BEGIN Data shown

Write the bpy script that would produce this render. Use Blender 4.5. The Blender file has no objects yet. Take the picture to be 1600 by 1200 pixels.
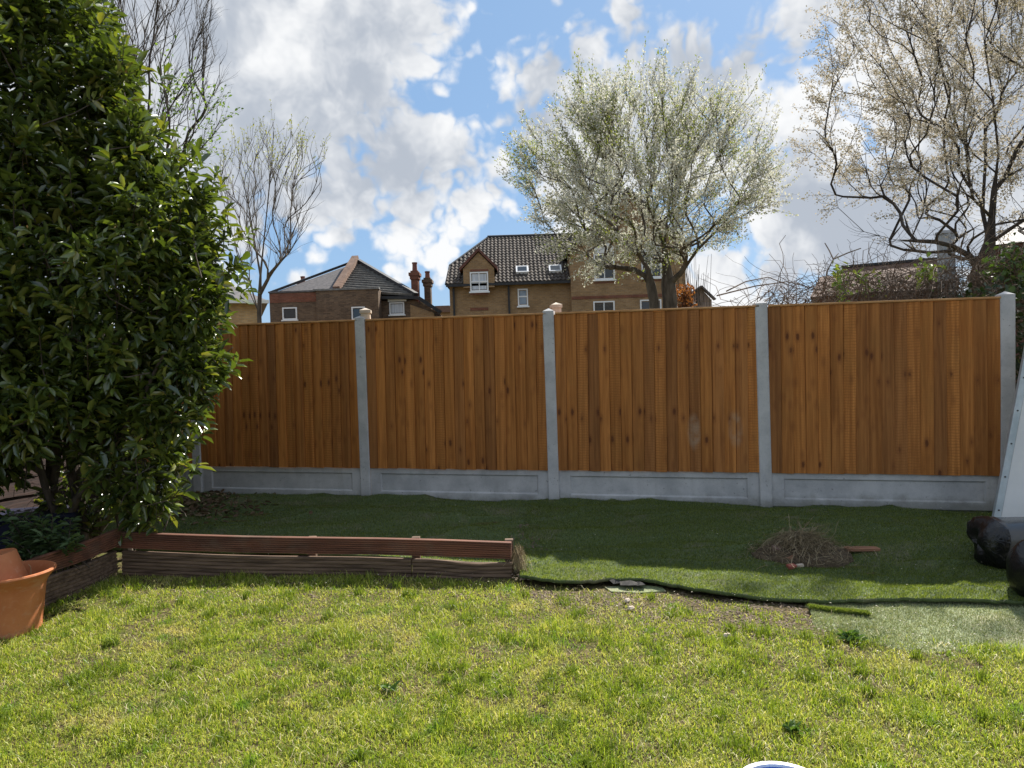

END Data shown
BEGIN Data shown

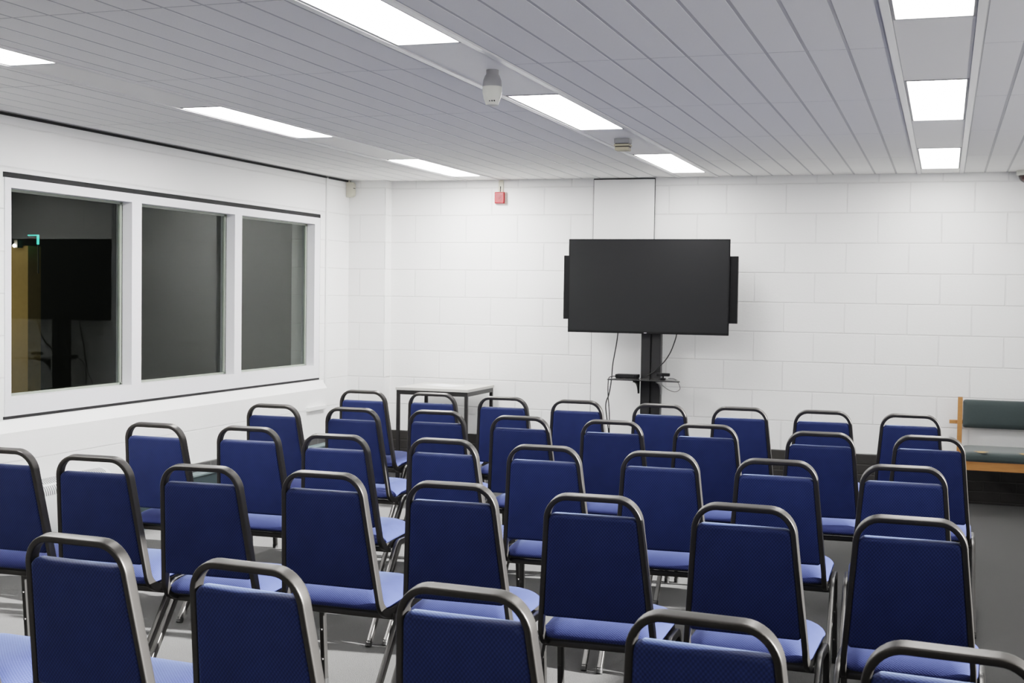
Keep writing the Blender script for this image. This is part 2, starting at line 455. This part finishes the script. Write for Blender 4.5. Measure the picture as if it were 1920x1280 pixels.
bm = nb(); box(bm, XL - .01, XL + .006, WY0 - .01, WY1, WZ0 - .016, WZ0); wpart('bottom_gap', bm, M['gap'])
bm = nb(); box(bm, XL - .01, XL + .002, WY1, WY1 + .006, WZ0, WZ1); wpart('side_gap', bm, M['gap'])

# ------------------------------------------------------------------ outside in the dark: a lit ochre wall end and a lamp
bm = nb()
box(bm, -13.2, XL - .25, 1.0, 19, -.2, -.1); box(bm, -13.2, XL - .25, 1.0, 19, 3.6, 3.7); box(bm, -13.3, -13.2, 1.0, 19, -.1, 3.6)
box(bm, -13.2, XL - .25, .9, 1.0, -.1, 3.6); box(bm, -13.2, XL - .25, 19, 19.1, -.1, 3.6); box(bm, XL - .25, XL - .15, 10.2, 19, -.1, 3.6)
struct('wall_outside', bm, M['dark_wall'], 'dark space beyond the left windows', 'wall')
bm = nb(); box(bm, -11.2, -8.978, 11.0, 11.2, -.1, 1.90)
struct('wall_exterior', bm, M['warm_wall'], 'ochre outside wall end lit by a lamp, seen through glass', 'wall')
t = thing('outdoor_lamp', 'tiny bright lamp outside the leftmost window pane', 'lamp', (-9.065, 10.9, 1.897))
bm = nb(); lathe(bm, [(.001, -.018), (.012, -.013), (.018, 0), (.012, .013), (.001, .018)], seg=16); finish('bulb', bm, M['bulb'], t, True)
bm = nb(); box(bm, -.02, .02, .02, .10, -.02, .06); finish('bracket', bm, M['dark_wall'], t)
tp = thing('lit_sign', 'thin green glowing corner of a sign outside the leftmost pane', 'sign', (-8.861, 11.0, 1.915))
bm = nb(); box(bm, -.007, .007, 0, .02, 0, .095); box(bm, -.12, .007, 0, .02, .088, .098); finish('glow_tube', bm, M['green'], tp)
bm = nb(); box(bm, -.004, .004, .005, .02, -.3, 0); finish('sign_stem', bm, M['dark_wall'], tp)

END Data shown

*Stated exercise*
Find each line that has the word "picture", then copy it out.

*Solution to the problem*
Write the bpy script that would produce this render. Use Blender 4.5. The Blender file has no objects yet. Take the picture to be 1600 by 1200 pixels.
Keep writing the Blender script for this image. This is part 2, starting at line 455. This part finishes the script. Write for Blender 4.5. Measure the picture as if it were 1920x1280 pixels.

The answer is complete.